GK5-KITを取り付けたMAROON CUSTOM GK5は、既存のボディアウトラインを使用していますが、モデル自体は専用に作っています。レスポールなどのイメージを持たせたタイプなので、通常はチューン-O-マチックのブリッジを載せることが多いですが、マルチに対応できるように今回はシンクロ・タイプのユニットを採用しました。

MAROON CUSTOM GK5

既存のボディ・アウトラインのイメージに引っ張られないようにウッディなボディ(ブビンガ)に仕上げて、さらにアルミ削り出しのブルー・ノブを使用しています。BOSSのイメージがブルーですし、GK5-KITが載っていることをもっと主張したかったんです。例えば、ポルシェの黄色いブレーキ・キャリパーや、フェラーリのタイヤ・ホイールの中に見えるブレンボのロゴと同様、視覚的に“おっ!”と思わせるものがあると強い印象を与えますよね。こうした視覚的な工夫は大事で、ここ数年間はギターのフォルムを考慮してGKピックアップを目立たないようにしていたかもしれないけど、逆にGK5-KITの存在を前面に出したほうがいいと考えています。

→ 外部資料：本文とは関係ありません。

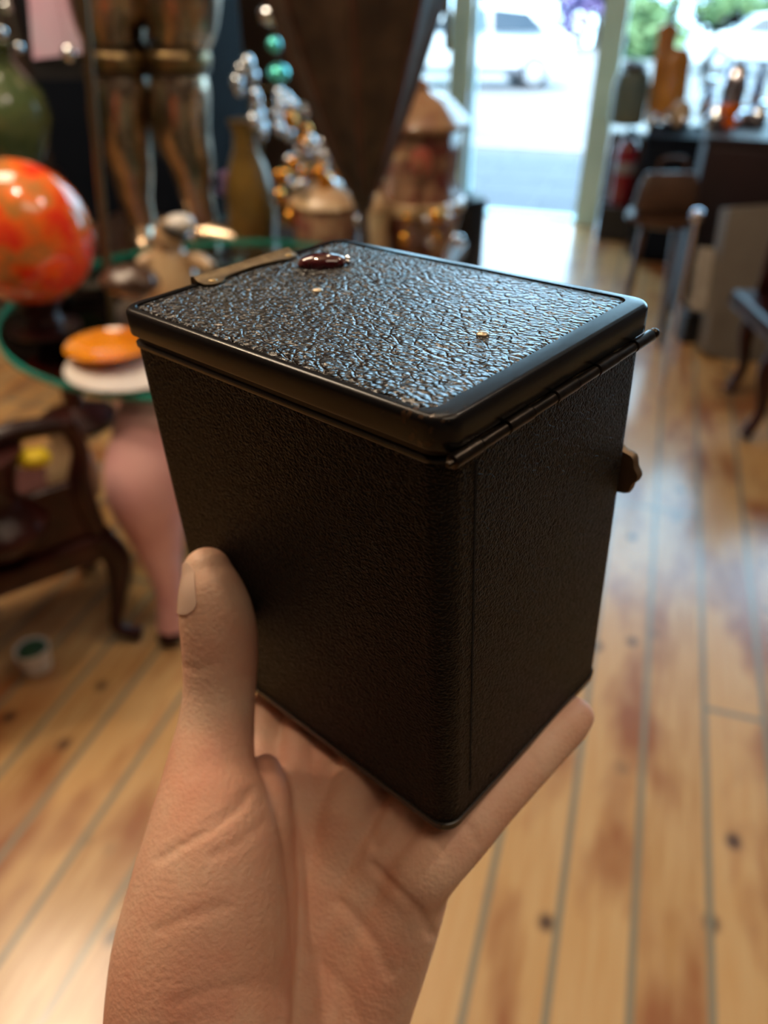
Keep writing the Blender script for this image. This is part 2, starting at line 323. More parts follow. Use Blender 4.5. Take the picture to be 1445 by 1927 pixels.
# ================================================================ the room
bm = NB(); B0, B1, A0, A1 = -3.2, 5.78, -3.0, 3.2
box(bm, A0, B0, -0.06, A1, B1+0.1, 0.0)
M['floor'] = floor_material()
fl = obj('floor', bm, M['floor'], smooth=False, raw=True); fl['kind'] = 'structure'; fl.rotation_euler = (0, 0, -AZ)
def rbox(name, a0, b0, z0, a1, b1, z1, m, parent=None):
    bm = NB(); box(bm, a0, b0, z0, a1, b1, z1, ROOM); return struct(name, bm, m, parent)
rbox('ceiling', A0-0.12, B0-0.12, 3.7, A1+0.12, B1+0.25, 4.4, M['ceiling'])
rbox('wall_left', A0-0.12, B0-0.12, 0, A0, B1+0.1, 3.7, M['wall'])
rbox('wall_right', A1, B0-0.12, 0, A1+0.12, B1+0.1, 3.7, M['wall'])
rbox('wall_back', A0, B0-0.12, 0, A1, B0, 3.7, M['wall'])
rbox('wall_front', A0, B1, 3.35, A1, B1+0.12, 3.7, M['wall'])
rbox('wall_sill', -0.26, B1, 0, A1, B1+0.12, 0.58, M['wall'])
rbox('wall_front_left', A0, B1, 0, -1.95, B1+0.12, 3.35, M['wall'])
rbox('wall_sill_left', -1.95, B1, 0, -1.36, B1+0.12, 0.30, M['wall'])
# posts of the glazed front
rbox('trim_1', -0.42, B1-0.05, 0, -0.27, B1+0.11, 3.35, M['post'])
rbox('trim_2', -1.36, B1-0.05, 0, -1.20, B1+0.11, 3.35, M['post'])
rbox('trim_3', 1.25, B1-0.02, 0.58, 1.31, B1+0.09, 3.35, M['post'])
rbox('trim_4', -1.99, B1-0.02, 0.0, -1.93, B1+0.09, 3.35, M['post'])
rbox('trim_5', -1.20, B1, -0.02, -0.42, B1+0.14, 0.015, M['post'])
rbox('trim_6', -1.20, B1-0.02, 2.35, -0.42, B1+0.09, 2.43, M['post'])
for i, (a0, a1, z0) in enumerate([(-0.27, 1.25, 0.58), (1.31, A1, 0.58), (-1.93, -1.36, 0.30), (-1.2, -0.42, 2.43)]):
    rbox('window_%d' % (i+1), a0, B1+0.03, z0, a1, B1+0.038, 3.35, M['glass'])
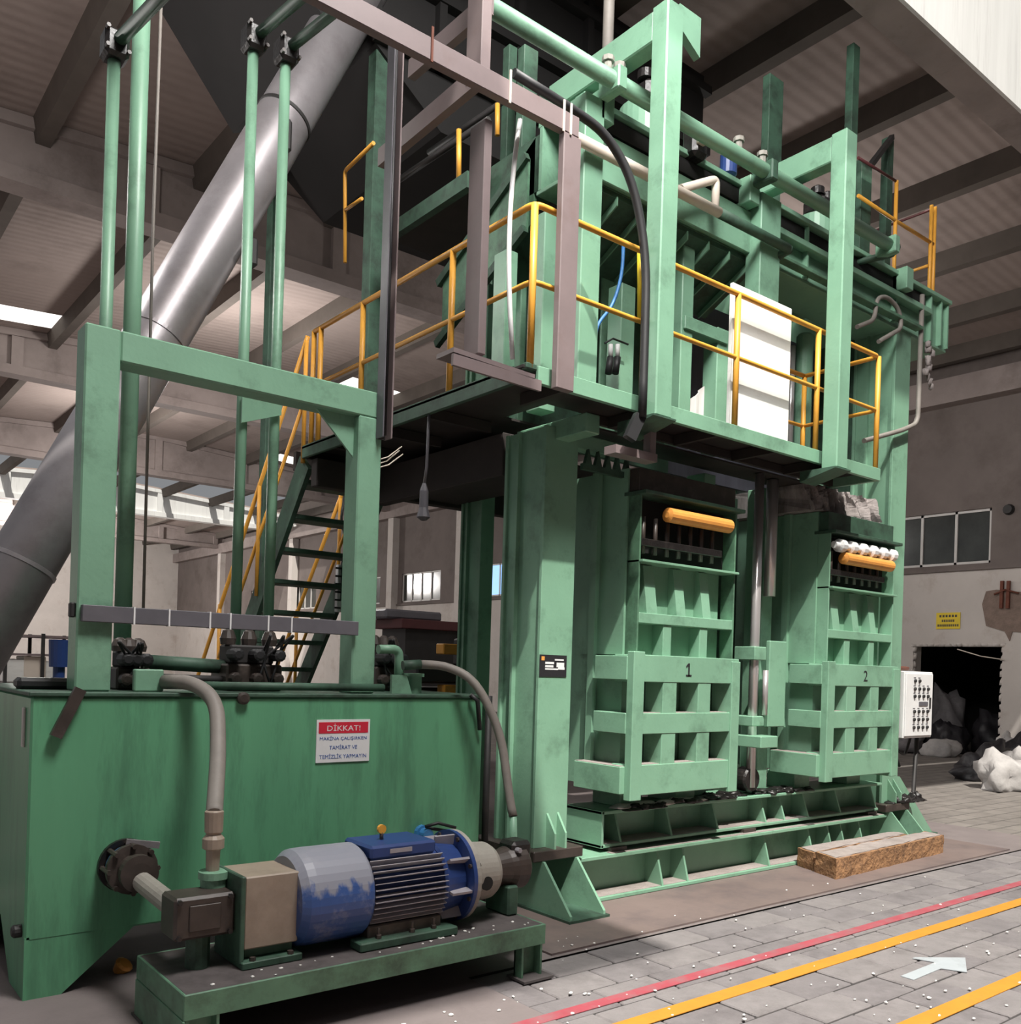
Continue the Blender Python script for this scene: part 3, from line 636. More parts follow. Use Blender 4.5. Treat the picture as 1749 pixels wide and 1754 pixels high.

それがたとえ2割の人だけに響いたとしても、その価値はあると思う。物作りは万人に受け入れられるものよりも、一部の人に強く響くものであるべきですよ。だから多少の無骨さがあってもいい。PCに貼られるインテルの認証シールも、インテルのひとつの意地やろうし。電子機器を牽引してきたRolandも、そのくらいの存在感を持たせるべきだと考えています。

GM-800の使い方はユーザー次第。オーケストレーションをしたい人もいれば、ギターの音をエフェクティブに発音させたい人もいる。ユーザーが独自の使い方をすることで、新しいムーブメントが生まれる可能性がありますよね。例えば6弦の1フレットから12フレットまでの音色と、12フレットから24フレットの音色を異なるものに設定することができるので、12フレットから下はコンガの音、上はティンパニの音を出すことも可能。通常のギター・アウトから音を出しつつ、デジタル化された音も同時に出力できるので、1人で複数の演奏をリアルタイムに行うことだってできます。

「GKが載っていることをもっと主張したかった」

このように多様な音楽表現が可能になり、異端な音楽家が駆使することで新しい音楽が生まれるでしょう。僕たちが想定していないような発想が世の中にはたくさんあり、それを呼び起こすのはユーザー自身です。GM-800を使った新たな音楽表現が生まれることを期待しています。